Since I started my business in Montana there has been
lots of expense and not much revenue. I recognize
that I can write all of it off as start-up, but now
that I am making a little profit, I think depreciating
some of the equipment will give me deductions with
which I can off-set future income.
If I deduct now, I simply don't pay any tax, but next
year I have few deductions other than operating costs
and I will pay.
With depreciation I moderate the blow.
How long do kilns last? My guess is a nimimum of 3
years and most likely 5 years until they require major
rebuild. What's your guess?
Pug Mills? I have a 1993 Bluebird 440 with vacuum and
it is still cranking out the clay. Maybe 10 years is
reasonable? Your guess?
Wheels? Electrics seem to keep on turning with only
replacing electrical brushes. How about you in
colleges with lots of wheels...how long do they really
last until you beg for budget so as to replace them?
Clay mixers? Saw a Soldner ad that basically said
they last forever. In my experience that is almost
true. Your call?
Presses? Got to do the maintenance and keep them
"true", but how long do they last before write-off?

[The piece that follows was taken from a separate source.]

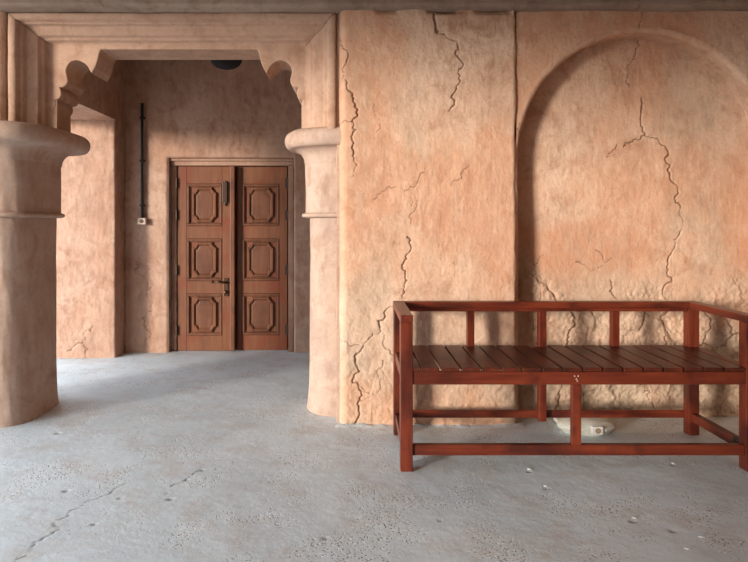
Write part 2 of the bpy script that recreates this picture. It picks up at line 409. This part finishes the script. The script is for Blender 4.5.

Brushes, batts, ribs, sieves, etc. are expendables, so
get written off each year.
Mitch
=====
Mitch Kotula
Development Plus
PO Box 2076
Hamilton, MT 59840-4076
406-961-5136 (Home)
406-546-6980 (Cell)
__________________________________
Do you Yahoo!?
Yahoo! SiteBuilder - Free, easy-to-use web site design software
http://sitebuilder.yahoo.com
Cindi Anderson on wed 17 sep 03
Section 179 is available to all businesses not just start ups. (All
businesses under a certain size that is.) It used to be you could expense
$25k per year, now it is $100k per year. You might choose to depreciate
instead. For example if you have low income (and low tax rate this year),
and will have higher income (and higher tax rates) in the future, it can be
better to depreciate over time. But personally I find it a pain to keep
track of depreciation, and I always take whatever savings I can in the
current year, so I use Section 179 for everything.